El banco asegura que los seis cajeros están en capacidad de atender a 150 personas por hora, de siete de la mañana a cuatro de la tarde. Además, asigna días de cobro por el último dígito de la cédula y abre a las seis de la mañana durante los primeros cinco días del mes.

Dentro del banco, se ven avisos en los que les advierten a los pensionados sobre las bandas de ladrones que se hacen pasar por miembros del DAS, la Policía u otros organismos para robarles la mesada.

Por estos días han visto de nuevo a dos de los ladrones. Los describen como tipos vestidos de paño, cuarentones y de buena presencia.
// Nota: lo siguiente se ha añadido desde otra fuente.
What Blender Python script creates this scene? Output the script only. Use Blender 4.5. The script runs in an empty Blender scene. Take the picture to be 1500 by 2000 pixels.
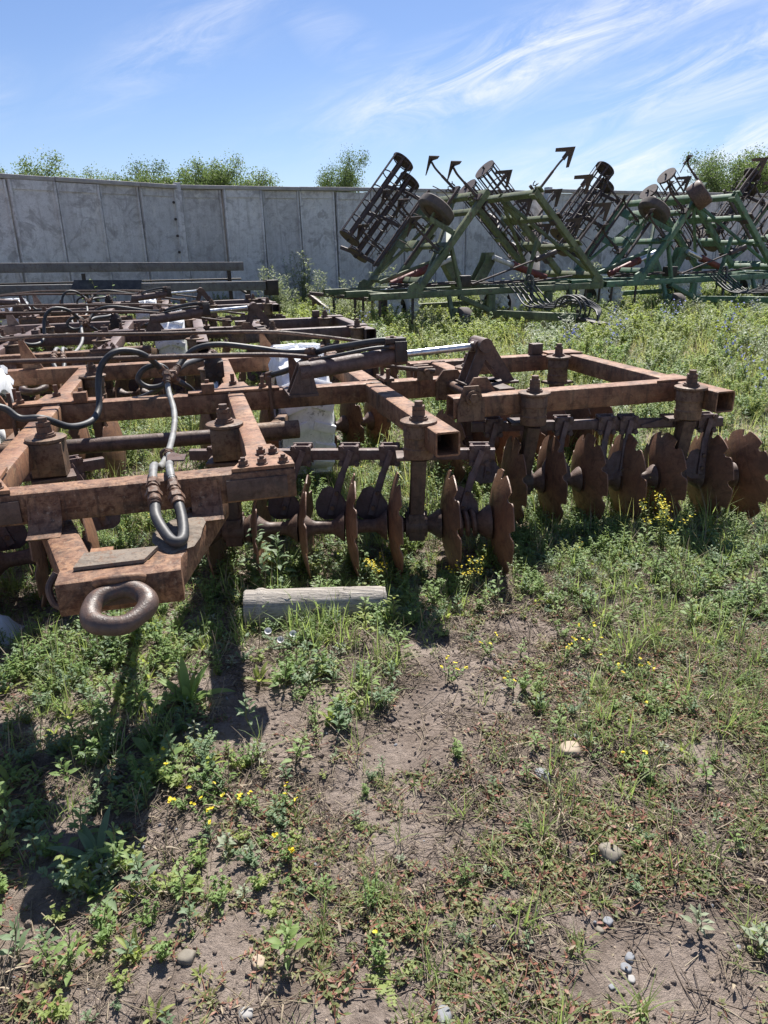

—Hace dos años la Policía hizo una batida y agarró a cuatro de esos, pero parece que ya lo soltaron —dice un abogado que trabaja en el sector y permanece en contacto con los CAI de la zona.

Son las siete en punto. El vigilante abre la puerta. Los pensionados lo saludan como si fueran viejos conocidos mientras se precipitan hacia las ventanillas del primer piso. Dos se ubican en la cola para discapacitados.

Ángel Palacio sale menos de diez minutos después. Viene sonriente. Tiene prisa por conseguir un taxi. Los demás también salen a la carrera.

—Si quiere, venga dentro de un mes y seguimos hablando —dice uno de ellos.